Nebraska’s Age-Appropriate Online Design Code Act Becomes Operative Jan. 1, 2026

LB504’s operative date (Jan. 1) has arrived, with requirements spanning defaults, targeted ads, notifications, and certain engagement features for users the service knows are minors.

Nebraska’s Age-Appropriate Online Design Code Act (LB504) is now operative as of January 1, 2026, following its enactment in 2025. The slip law notes the bill was approved by the Governor on May 30, 2025, and includes an operative-date provision setting January 1, 2026 as the go-live date.

Nebraska Public Media also reported the law would take effect Jan. 1, describing restrictions aimed at how online services design experiences for minors.

What the law covers

LB504 applies to a defined set of “covered online services”—entities that meet specific thresholds, including (among other criteria) >$25M in annual gross revenue, processing personal data at scale, and deriving at least 50% of annual revenue from the sale or sharing of consumers’ personal data.

The duties primarily apply when a covered online service knows a user is a minor (the statute defines “minor” as under 18 and “covered minor” as a user the service knows to be a minor).

 

Key operational requirements that may affect subscription products

The statute is designed to influence product mechanics—not just disclosures. Among the notable provisions:

  • “Covered design features” include mechanics such as infinite scroll, rewards/incentives for time spent, notifications/push alerts, in-game purchases, and appearance-altering filters.
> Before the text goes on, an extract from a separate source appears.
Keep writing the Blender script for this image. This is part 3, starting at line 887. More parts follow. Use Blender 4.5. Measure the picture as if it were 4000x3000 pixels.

  • Covered online services must provide minors tools to opt out of unnecessary design features, control recommendation systems (including a chronological feed opt-in), and set time-spent limits.

  • The law restricts push notifications to covered minors during certain windows: 10 p.m.–6 a.m., and 8 a.m.–4 p.m. on weekdays during the school year (local time zone).

  • Covered online services may not facilitate targeted advertising to covered minors and must follow data-minimization-style limits for minors’ data use.

  • The statute prohibits use of dark patterns to subvert or impair minors’ autonomy, decision-making, or choice.

Enforcement and penalties

LB504 states that violations constitute a deceptive trade practice under Nebraska’s Uniform Deceptive Trade Practices Act. However, the Attorney General may not initiate an action to recover a civil penalty until July 1, 2026. Beginning July 1, 2026, civil penalties can reach up to $50,000 per violation.

Why it matters

For subscription businesses with teen usage (or products that are plausibly minor-accessible), Nebraska’s law adds to the broader shift toward “safety/privacy by design” oversight—where regulators scrutinize engagement and recommendation mechanics, defaults, and prompts, not only privacy policies.

The law has also drawn national attention as part of the growing wave of state “design code” efforts focused on minors.

INSIDER TAKE

Even if a subscription business ultimately falls outside LB504’s “covered online service” thresholds, the law is still a useful read for operators because it shows exactly where state regulators are trying to move the goalposts: away from privacy-policy compliance and toward day-to-day product decisions that shape how minors experience onboarding, recommendations, prompts, and notifications. In other words, Nebraska is treating design choices—defaults, engagement mechanics, and personalization logic—as a compliance surface area.

  • Even for companies that may not meet LB504’s threshold definition of a “covered online service,” the statute’s focus on recommendations, nudges, notifications, and engagement features signals where regulators are heading next.

  • Enforcement posture matters: operative now, but civil-penalty actions delayed until July 1, 2026—a runway that sophisticated operators will use to align product governance and documentation before penalties are on the table.